While briny water is a common byproduct of oil and gas production,
some of Oklahoma's fields are especially water-logged, producing up
to 20 barrels of water for every barrel of oil recovered. The
state-wide average is about 10 to 1.
Injection wells are crucial to the economics of production in
Oklahoma, those in the industry say. Firms including Devon Energy,
Sandridge Energy, Tulsa-based New Dominion, and others operate
disposal wells in Oklahoma.
"This really is the only way to dispose of the water," said Dewey
Bartlett, Jr., the mayor of Tulsa, Oklahoma's second-largest city,
who is also president of a local oil firm.
Before the Survey's announcement in April, state officials had been
publicly skeptical the industry was triggering the quakes.
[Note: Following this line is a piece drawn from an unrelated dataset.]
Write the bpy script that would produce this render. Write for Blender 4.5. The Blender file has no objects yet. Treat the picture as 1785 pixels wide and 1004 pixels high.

As late
as February, Republican Governor Mary Fallin was quoted saying the
state didn't know enough to understand the cause.
Hatfield, of the OIPA, said that no one within the industry "is
disputing that it is a possibility" that injection wells and
earthquakes are linked.
In March, the Commission ordered some well operators to prove they
were not dumping water below the state's deepest rock formation.
Regulators also doubled the number of disposal wells under scrutiny.
This month, the Commission announced that more than 50 wells have
reduced their depths, 150 wells have cut their water volumes in
half, and other wells are keeping their volumes below 1,000 barrels
per day. There are about 3,200 active oil and gas disposal wells
across the state.
Still, Oklahoma is on track to hit 941 earthquakes of magnitude 3.0
or greater in 2015, according to the survey, compared to 584 last
year.
"It is a really easy measurement in this case whether a regulation
is adequate: Have the number of quakes gone down?" said Todd
Halihan, a geologist at Oklahoma State University. "That says
whether you're doing an adequate job."